6 Obvious Evernote Features Google Keep Can’t Replace

6 Obvious Evernote Features Google Keep Can’t Replace


Since Google launched Keep yesterday, the question on everyone’s mind seems to be how does it measure up to Evernote. Well, don’t think the newcomer is going to suddenly oust Evernote as the best service for interweb jotting. It’s just way too barebones.

Google Keep is lightweight fast — almost to a fault. By Google’s own description, it’s meant to be a substitute for your sticky notes. It’s supposed to be an unfettered and simple way for you to get momentary ideas from your brain into a single location. Maybe it’s just because Google Keep is new, but it’s missing a lot of very basic features that make Evernote such a joy.

1. Keep doesn’t play nicely with others


Google Keep is designed for your eyes only, whereas Evernote has lots of social sharing options. Google Keep lets you scribble down your idea and hold on to it, but if you want to share that idea, link, image or whatever, you have to copy and paste it on your computer. Want to share it with someone else? Too bad.

The Android app allows you to share your notes, but, sadly, it’s not as clean as sharing on Evernote. Evernote generates a public link that can be shared so you know the experience is the same for everyone. The note-sharing on Keep’s Android app just dumps whatever was in your note into an email or a tweet or a Facebook post. That’s technically sharing, but it would be nice if you could share Keep notes with a link the way you share a public Google Document.


2. Keep is terrible for storing links


Once you get the Evernote browser extension set up, taking notes on what you’re reading is a piece of cake. Highlight the text, click copy and Evernote automatically creates a note with a link from the text you highlighted.

This feature isn’t unique to Evernote — Everything from Instapaper to Pinterest will grab content and store it for you. That makes its absence in Keep even more noticeable. Instead of clicking a quick save link and moving on, I’ve got to highlight a link in my browser and copy it over to Google Keep. Then I have to go back and grab the text and copy that over too. What a pain.

Interestingly, this is easier using the Android app than it is on your computer. By using the “…/share” action that’s baked into basically all Android applications you can send a link with a headline and a screenshot to Google Keep. Why there’s no way to do this from your computer using a browser extension or a clever bookmark bar link is absurd.


3. Keep won’t import images from the web


Let’s say I found a good diagram of how to organise guitar pedals. (This actually happened to me yesterday.) The only way to get it into Google Keep is to download it to my computer and then upload it. Why can’t I just drop in the image URL and let the Google Keep backend import it, as is possible for millions of websites across the web.

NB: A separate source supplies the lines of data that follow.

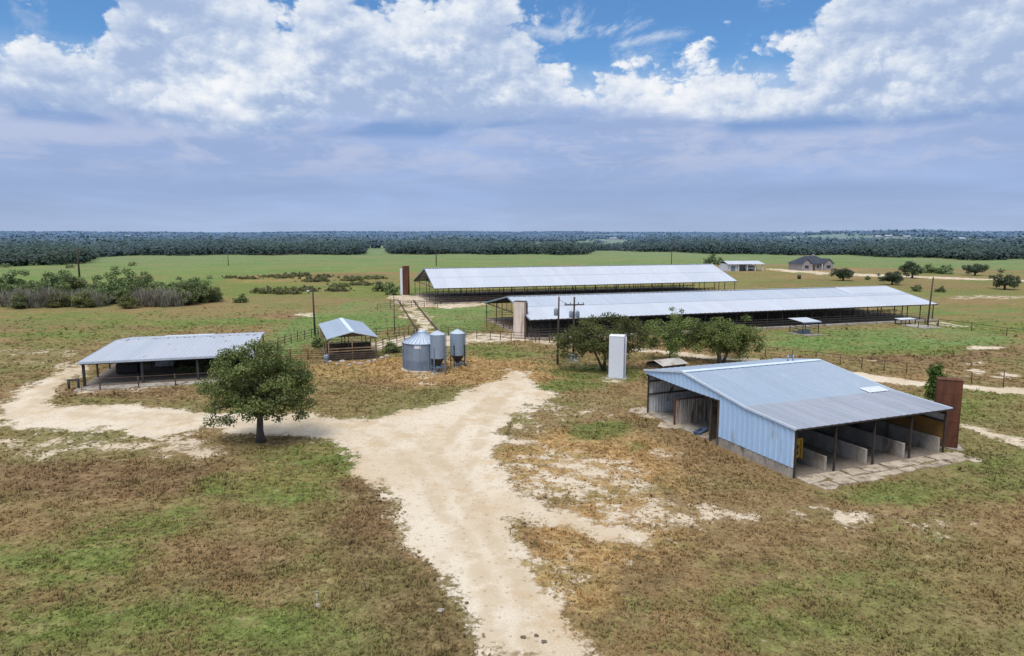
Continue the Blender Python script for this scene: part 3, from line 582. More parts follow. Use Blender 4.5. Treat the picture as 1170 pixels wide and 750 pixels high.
# loose slabs at the open bay
for i, ((x, y), r, lb) in enumerate((((735, 470), 1.25, 'flat pale slab of broken concrete at the far corner post of the blue barn'), ((766, 487), 1.15, 'rounded pale concrete slab in front of the rusty pen panel'), ((812, 497), .9, 'cracked pale slab by the road end of the blue sheeting'))):
    g = G(x, y); rr = random.Random(i); q = [(g[0]+r*rr.uniform(.75, 1.2)*math.cos(2*PI*k/9), g[1]+r*rr.uniform(.75, 1.2)*math.sin(2*PI*k/9)) for k in range(9)]
    mb = MB(); slab(mb, q, .09); tag(mb.build('concrete_slab', 'concrete_pale'), lb, 'slab', 'broken slabs around the blue barn')
# yellow machine end in the first stall
q = toW(BL['o'], TH, 1.35, 1.75)
y = thing('feed_mixer', 'yellow steel machine parked in the nearest stall of the blue barn', 'machine', q, TH)
MB().box(0, 0, .55, 1.0, 2.2, 1.9, 0, .04).build('hopper', 'yellow', y)
mb = MB(); mb.bar((1.06, -.05, .5), (1.06, -.05, 1.95), .10, .12).bar((-.05, -.05, .5), (-.05, -.05, 1.95), .10, .12).bar((-.05, -.05, 1.95), (1.06, -.05, 1.95), .1, .1).bar((0, -.05, .6), (1.06, -.05, 1.5), .08, .08); mb.build('frame', 'yellow', y)
MB().box(.25, -.04, .8, .8, .02, 1.5).build('discharge_door', 'dark_metal', y)
for s in (.1, .9): MB().tube([(s-.09, 1.6, .32), (s+.09, 1.6, .32)], .32, 18).build('wheel', 'rubber', y)
MB().box(0, .3, .36, 1.0, 2.0, .5).build('chassis', 'dark_metal', y)
q = toW(BL['o'], TH, .7, 10.6); y = thing('blue_trough', 'small blue trough lying on the floor of the open bay', 'trough', (q[0], q[1], .065), TH+.5)
MB().add([(-.7, -.25, 0), (.7, -.25, 0), (.7, .25, 0), (-.7, .25, 0), (-.8, -.32, .25), (.8, -.32, .25), (.8, .32, .25), (-.8, .32, .25), (-.7, -.24, .25), (.7, -.24, .25), (.7, .24, .25), (-.7, .24, .25), (-.62, -.2, .06), (.62, -.2, .06), (.62, .2, .06), (-.62, .2, .06)],
  [(3, 2, 1, 0), (0, 1, 5, 4), (1, 2, 6, 5), (2, 3, 7, 6), (3, 0, 4, 7), (4, 5, 9, 8), (5, 6, 10, 9), (6, 7, 11, 10), (7, 4, 8, 11), (8, 9, 13, 12), (9, 10, 14, 13), (10, 11, 15, 14), (11, 8, 12, 15), (12, 13, 14, 15)]).build('basin', 'bluebit', y)

# low tin-roofed pump house behind the blue barn
q = G(757, 423); ph_ = thing('pump_house', 'low pump house with a pale tin roof behind the blue barn', 'shed', q, math.radians(28))
MB().box(0, 0, 0, 3.6, 3.0, .5).build('wall', 'dark_wood', ph_)
MB().sheet((-.2, -.3, .5), (3.8, -.3, .5), (3.8, 1.5, .95), (-.2, 1.5, .95), .3, .02).sheet((3.8, 3.3, .5), (-.2, 3.3, .5), (-.2, 1.5, .95), (3.8, 1.5, .95), .3, .02).build('roof', 'pump_roof', ph_)

# ================================================================== tall steel flush towers
def tower(x, y, w, d, h, rz, mats, label, ladder=True, pad=True, bands=True):
    q = G(x, y); t = thing('steel_tower', label, 'tower', q, rz, 'tall rectangular towers')
    b = MB(); b.box(-w/2, 0, .06, w/2, d, h, 0, .05); b.build('tank', mats[0], t)
    for z in ([h*k/5 for k in range(1, 5)] if bands else []): MB().box(-w/2-.015, -.015, z-.03, w/2+.015, d+.015, z+.03).build('band', mats[0], t)
    MB().box(-w/2-.03, -.03, h-.02, w/2+.03, d+.03, h+.05, 0, .02).build('cap', mats[1], t)
    if pad: MB().box(-w/2-.35, -.45, -.1, w/2+.35, d+.35, .07, 0, .03).build('pad', 'concrete', t)
    if ladder:
        l = MB(); xx = w/2+.16; y0 = d*.25
        for yy in (y0, y0+.45): l.bar((xx, yy, .1), (xx, yy, h+.15), .05, .05)
        z = .3
        while z < h: l.bar((xx, y0, z), (xx, y0+.45, z), .04, .04); z += .3
        l.build('ladder', mats[1], t)
        MB().tube([(w/2+.12, d*.8, .1), (w/2+.12, d*.8, h-.2)], .09, 10).build('pipe', mats[1], t)
    return t
tower(703.5, 433, 1.62, 1.6, 4.75, math.radians(-14), ('white_tank', 'paint_white'), 'smooth white steel tower on a concrete pad in front of the left shade tree', bands=False)
tower(592.5, 386.5, 1.75, 1.5, 5.65, math.radians(-20), ('stained', 'pipe'), 'cream tower streaked with rust at the end of the nearer long barn')
tower(1079.5, 512, 1.6, .9, 5.2, math.radians(-25), ('rust', 'rust'), 'dark rust brown tower at the right corner of the blue barn', ladder=False)
ft = tower(463.5, 337.5, 1.5, 1.3, 7.6, math.radians(-8), ('rust', 'rust'), 'distant rust and white tower at the head of the concrete lane', ladder=False)
MB().box(-1.45, .1, .05, -.80, 1.1, 6.9, 0, .04).build('white_side_tank', 'white_tank', ft)

# ================================================================== long free-stall barns
def long_barn(q, Lb, Db, ze, zr, rf, label, roofmats, npost, gable_truss=False):
    t = thing('long_barn', label, 'barn', q['o'], q['th'], 'long open-sided barns')
    rv = Db*rf; ov = .5
    def z(v): return ze+(zr-ze)*v/rv if v < rv else zr+(ze-zr)*(v-rv)/(Db-rv)
    MB().sheet((0, 0, ze), (Lb, 0, ze), (Lb, rv*.52, z(rv*.52)), (0, rv*.52, z(rv*.52)), .9, .04, 0, 3).build('roof_slope', roofmats[0], t)
    MB().sheet((0, rv*.51, z(rv*.51)+.03), (Lb, rv*.51, z(rv*.51)+.03), (Lb, rv, zr+.03), (0, rv, zr+.03), .9, .04, 0, 3).build('upper_roof', roofmats[1], t)
    MB().sheet((Lb, Db, ze), (0, Db, ze), (0, rv, zr), (Lb, rv, zr), .9, .04, 0, 3).build('rear_roof', roofmats[1], t)
    MB().bar((0, rv-.2, zr+.06), (Lb, rv-.2, zr+.06), .45, .03).build('ridge_cap', 'white_roof', t)
    for u in (.0, Lb): MB().bar((u, 0, ze-.05), (u, rv, zr-.05), .06, .24).bar((u, rv, zr-.05), (u, Db, ze-.05), .06, .24).build('gable_trim', 'galv', t)
    MB().bar((0, -.02, ze-.09), (Lb, -.02, ze-.09), .06, .16).bar((0, Db+.02, ze-.09), (Lb, Db+.02, ze-.09), .06, .16).build('eave_beam', 'steel', t)
    vrows = (.6, Db*.27, Db*.73, Db-.6)
    p0 = None
    for i in range(npost):
        u = .35+(Lb-.7)*i/(npost-1)
        rf_ = MB(); rf_.bar((u, .1, z(.1)-.16), (u, rv, zr-.16), .09, .2).bar((u, rv, zr-.16), (u, Db-.1, z(Db-.1)-.16), .09, .2)
        if i == 0 or gable_truss and i in (1, 2, npost-1):
            rf_.bar((u, .4, ze-.02), (u, Db-.4, ze-.02), .09, .14)
            for k in range(1, 10):
                v = Db*k/10; rf_.bar((u, v, ze), (u, v, z(v)-.2), .06, .06)
        if i % 2 == 0 or gable_truss and i < 3: rf_.build('truss', 'truss', t)
        for v in vrows:
            if v in vrows[1:3] and i % 2: continue
            h = z(v)-.2
            if p0 is None or abs(p0[1]-h) > .01:
                po = MB().bar((0, 0, 0), (0, 0, h), .12, .12).build('post', 'steel', t); p0 = (po, h); po.location = (u, v, 0)
            else: kid(p0[0], t, (u, v, 0))
    pr = MB()
    for k in range(1, 8):
        for v in (rv*k/8, rv+(Db-rv)*k/8): pr.bar((.1, v, z(v)-.07), (Lb-.1, v, z(v)-.07), .07, .10)
    pr.build('purlin', 'truss', t)
    MB().box(0, .2, -.1, Lb, Db-.2, .04).build('barn_floor', 'floor_brown', t)
    MB().box(-.2, -.35, -.2, Lb+.2, .15, .32, 0, .04).build('feed_curb', 'concrete', t)
    for v in (Db*.30, Db*.68):
        MB().box(.8, v-1.7, .04, Lb-.8, v+1.7, .26).build('stall_bed', 'floor_dark', t)
        s = MB(); s.bar((.8, v, 1.25), (Lb-.8, v, 1.25), .09, .09); s.bar((.8, v-1.0, 1.1), (Lb-.8, v-1.0, 1.1), .06, .06); s.bar((.8, v+1.0, 1.1), (Lb-.8, v+1.0, 1.1), .06, .06)
        u = .9
        while u < Lb-.8:
            for sg in (-1, 1):
                s.bar((u, v, .26), (u, v, 1.3), .07, .07); s.bar((u, v, 1.15), (u, v+sg*1.6, 1.1), .06, .06); s.bar((u, v+sg*1.6, 1.1), (u, v+sg*1.6, .5), .06, .06); s.bar((u, v+sg*1.6, .5), (u, v, .5), .06, .06)
            u += 1.25
        s.build('stall_rail', 'stall_steel', t)
    s = MB()
    for zz in (.75, 1.15, 1.5): s.bar((0, .62, zz), (Lb, .62, zz), .05, .05); s.bar((0, Db-.62, zz), (Lb, Db-.62, zz), .05, .05)
    s.build('cable_rail', 'stall_steel', t)
    return t
b1 = long_barn(B1, 79.9, 27.3, 3.1, 5.57, .45, 'nearer long open-sided barn with a pale ribbed roof', ('white_roof', 'pale_roof'), 27)
MB().sheet((67, 7.5, 3.1+2.47*7.5/12.28+.05), (79.95, 7.5, 3.1+2.47*7.5/12.28+.05), (79.95, 12.2, 5.64), (67, 12.2, 5.64), .9, .04).build('newer_roof_sheet', 'white_roof', b1)
B2 = dict(o=(-17.86, 156.3), th=math.radians(17.7))
b2 = long_barn(B2, 81.5, 28.45, 3.6, 7.65, .42, 'farther long barn with a bright white roof and an open left gable', ('white_roof', 'white_roof'), 27, True)

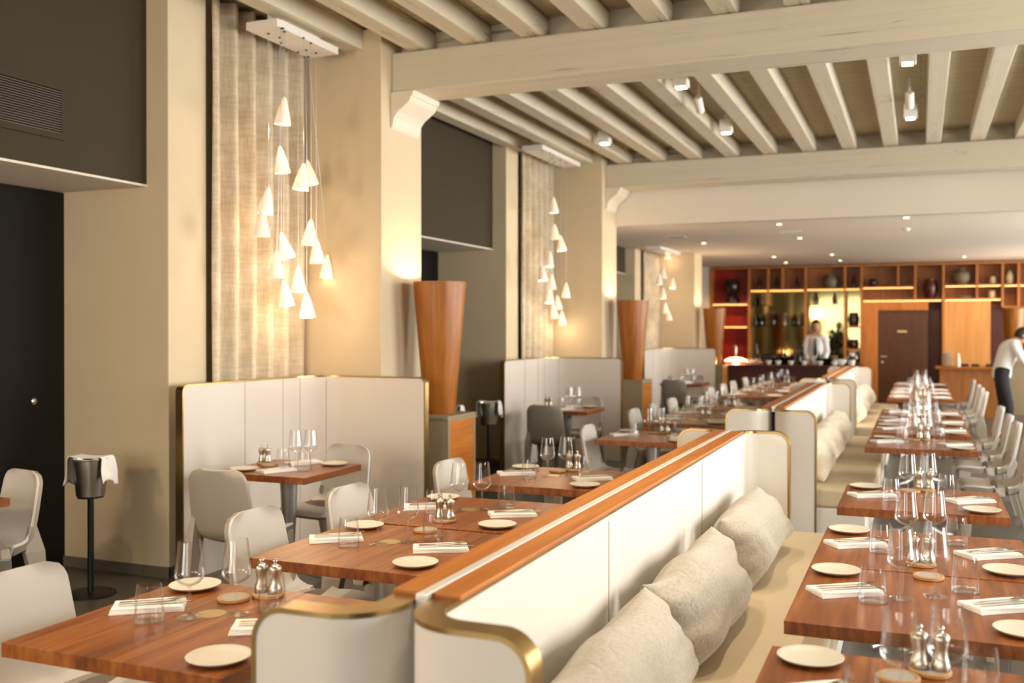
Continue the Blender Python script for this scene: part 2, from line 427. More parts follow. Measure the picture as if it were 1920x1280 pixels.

4. Keep doesn’t have rich text


Google Keep allows you to change colour labelling for your notes, which adds some life to the service, especially in the Android app where the whole note gets a coloured background like a Post-It. But that’s where the formatting in Google Keep ends.

Granted, as an extension of Drive, you could always open a Google document and format it if that’s what you feel like doing. But wouldn’t it be nice if some of the more robust editing features from Drive were available in your notes location? Yes.


5. Keep doesn’t help you organise your thoughts


Evernote lets you organise your notes into different notebooks, whereas Google Keep is just a huge torrent of your ideas organised by date. This is a biggie. Let’s pretend you’re hoping to keep track of a bunch of research for a news story, school essay or work project. Wouldn’t it be nice if you could organise all of those notes into a single location? Yeah, well, you can’t in Keep.


6. Keep doesn’t have a way to work offline


Both Evernote and Keep’s daddy, Drive, have desktop clients that you can use to jot things down from your computer when you’re offline or simply not using a web browser. Keep is stuck on the internet.


Bottom line

Google Keep is wonderful at what it does, but it doesn’t do much. Keep and Evernote are different animals that are good for different things. It’s possible that Google Keep isn’t meant to be anything more than the simplest of notepads. But most people will find this notepad limiting. In an effort to make Keep lightweight and simple, Google left out a lot of glaringly obvious features that make Keep just feel unfinished. Hopefully, it will get some of the plumbing from other Google products that’ll make it more useful down the line.